The weird part of this, though, is the way that congressional Democrats — who once could be counted on to at least pay lip service to curbing the military-industrial complex — have thrown in the towel on defense cuts in the Trump era. When Democrats re-took control of the House in 2019, their $733 billion proposal for the Pentagon was only a tad smaller than President Trump’s bloated plan.

“Members of Congress are very concerned about being cast as ‘weak on defense,‘” Duss told me — a problem that’s become deeply rooted in the so-called “war on terror” era, post 9/11. There’s other issues — America’s politically wired allies in the Middle East and elsewhere pushing for a U.S. military presence, and defense jobs scattered across so many congressional districts.

Despite all these roadblocks, Congress, led by Duss’ boss, Vermont’s Sanders, last year turned heads with an unprecedented vote to end U.S. support for Saudi Arabia’s war in Yemen — thwarted, of course, by a Trump veto. Now, in a George Floyd moment where radical change seems possible, Sanders is pushing an amendment to immediate cut defense spending by 10 percent to funnel more than $70 billion into anti-poverty programs.

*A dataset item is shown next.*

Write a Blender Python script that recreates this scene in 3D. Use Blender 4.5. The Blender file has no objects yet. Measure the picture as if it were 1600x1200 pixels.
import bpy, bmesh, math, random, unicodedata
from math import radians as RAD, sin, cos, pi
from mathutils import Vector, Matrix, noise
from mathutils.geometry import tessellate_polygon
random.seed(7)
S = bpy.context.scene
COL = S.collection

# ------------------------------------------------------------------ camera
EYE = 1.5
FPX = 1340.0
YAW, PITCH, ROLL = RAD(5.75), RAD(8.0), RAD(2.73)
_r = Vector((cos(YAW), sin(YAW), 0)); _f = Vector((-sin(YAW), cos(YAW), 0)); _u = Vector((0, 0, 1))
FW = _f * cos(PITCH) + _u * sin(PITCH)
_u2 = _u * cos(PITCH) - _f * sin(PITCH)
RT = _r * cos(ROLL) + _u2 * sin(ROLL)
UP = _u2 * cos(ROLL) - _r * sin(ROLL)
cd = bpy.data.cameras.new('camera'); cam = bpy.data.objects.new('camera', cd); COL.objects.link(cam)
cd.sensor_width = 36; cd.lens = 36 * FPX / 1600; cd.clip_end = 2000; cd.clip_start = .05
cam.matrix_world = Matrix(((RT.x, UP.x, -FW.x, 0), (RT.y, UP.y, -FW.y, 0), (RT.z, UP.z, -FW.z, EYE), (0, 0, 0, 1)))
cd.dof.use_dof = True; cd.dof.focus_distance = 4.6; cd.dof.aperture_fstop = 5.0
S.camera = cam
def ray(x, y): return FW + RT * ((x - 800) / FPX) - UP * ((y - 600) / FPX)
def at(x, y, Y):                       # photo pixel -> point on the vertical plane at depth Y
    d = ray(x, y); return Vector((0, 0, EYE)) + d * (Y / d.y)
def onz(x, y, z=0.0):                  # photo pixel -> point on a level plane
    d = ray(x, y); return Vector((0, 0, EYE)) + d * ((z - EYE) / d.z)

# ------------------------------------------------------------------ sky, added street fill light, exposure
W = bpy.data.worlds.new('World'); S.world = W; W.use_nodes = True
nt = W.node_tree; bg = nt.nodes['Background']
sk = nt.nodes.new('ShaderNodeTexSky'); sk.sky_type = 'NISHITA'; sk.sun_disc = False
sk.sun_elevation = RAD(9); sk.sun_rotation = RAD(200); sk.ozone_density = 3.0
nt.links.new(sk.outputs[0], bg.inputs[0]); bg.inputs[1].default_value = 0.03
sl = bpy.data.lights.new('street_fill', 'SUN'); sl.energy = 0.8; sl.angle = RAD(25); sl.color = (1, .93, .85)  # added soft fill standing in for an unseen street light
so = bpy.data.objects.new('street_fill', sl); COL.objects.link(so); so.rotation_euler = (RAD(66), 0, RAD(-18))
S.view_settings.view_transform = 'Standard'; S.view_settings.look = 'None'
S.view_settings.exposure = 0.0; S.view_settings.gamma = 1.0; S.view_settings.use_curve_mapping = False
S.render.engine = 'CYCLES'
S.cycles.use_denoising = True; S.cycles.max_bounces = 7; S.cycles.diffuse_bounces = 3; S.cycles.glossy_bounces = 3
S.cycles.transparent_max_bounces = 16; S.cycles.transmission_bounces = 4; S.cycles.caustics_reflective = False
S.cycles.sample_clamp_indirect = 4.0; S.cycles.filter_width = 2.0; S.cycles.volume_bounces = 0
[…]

Currently the most ambitious dreamer among the defund-the-Pentagon crowd is California Rep. Barbara Lee, the only House member to cast a “no” vote on authorizing the anti-terror war in 2001. Her resolution aims to cut U.S. defense spending roughly in half — some $350 million — which would include canceling Trump’s Space Force (the real one, not the badly reviewed TV show) and getting rid of a majority of America’s global archipelago of military bases. Can’t afford it? With a deep economic recession and pressing social needs, can we afford not to?

Taking on the military-industrial complex isn’t a distraction from the demands on the street for racial justice; rather, it cuts to the core of the problem. Whether armed men are firing tear gas into Lafayette Square or Predator drones into weddings in Afghanistan, the amount of money that America spends on suppressing, attacking and killing human beings is obscene. And there’s a new generation, with a new explanation, that’s figuring this out.